August 5, 2010

7 Top Tips for Gardening With Toddlers



If you love gardening, and would like to include your child in your hobby, you're more than likely to find an eager and enthusiastic teammate! Children have an inherent love and awe of nature and the outdoors, and gardening affords them the miraculous opportunity of watching amazing fruits, vegetables and flowers sprout from tiny seeds, right before their very eyes. I was overjoyed to learn that my two and a half year-old daughter would happily spend hours on end tending to our garden. Yes, there's an unlikely green gardening tool that captivates her attention and keeps our flowers blooming.

1. Hand a young child a spray bottle filled with water, and watch them excitedly go to work spraying everything green in sight. You can thoroughly wash and re-use any household spray bottle and turn it into your toddler's most treasured gardening tool. (This is my daughter's favorite outdoor toy!) Using a spray bottle also alleviates a little one's unintentional drowning of plants and flowers with hoses and watering cans, and it also helps conserve water.

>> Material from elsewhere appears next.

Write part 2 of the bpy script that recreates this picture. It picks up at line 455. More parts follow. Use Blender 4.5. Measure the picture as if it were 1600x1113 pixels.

2. Decorate potted plants with handcrafted pet rocks that your child brings to life with paint, felt and googly eyes!

3. Have your children help you feed your plants with breakfast scraps. Let them scatter eggshells and coffee grounds into the soil to help make plants grow.



4. Spend an afternoon decoupaging terracotta flower pots with your kids. The one-of-a-kind flower pots will add instant flair and originality to your garden.

5. Equip your budding gardener with a cute and compact matchstick garden, and let them grow their choice of herbs, flowers or mixed greens.



6. Short on outdoor space? Your child can still reap what she sows inside the house with Green Toys' Indoor Gardening Kit. The kit includes everything you need to help your child's love of gardening blossom: a peapod shaped planter tray and three planting pots, a trowel, soil, and three packs of organic seeds (Teddy Bear Sunflower, Basil, Zinnia).

7. Make a DIY watering can or plant holder out of an empty plastic milk jug. Simply cut the top off of the carton to make it into a watering can. Do the same to make it a plant holder, but poke holes in the bottom for drainage.

I originally authored this post for EcoSalon.

Refer to this helpful Gardening At Every Age guide for more insight into your child's skill and understanding level when it comes to tending the garden.

Images: Beth Shea, Petite Planet, Green Toys

1 comment:

Lisa said...

Beth,
What a great garden helper you have, so cheerful. I love your ideas of involving kids in the joys of gardening. When my children were small and my garden was new, I'd let them pick out any seeds they wanted. Now that they, and their plants are older, they get a special excitement of showing off their plants to their friends who then usually want to help out somehow.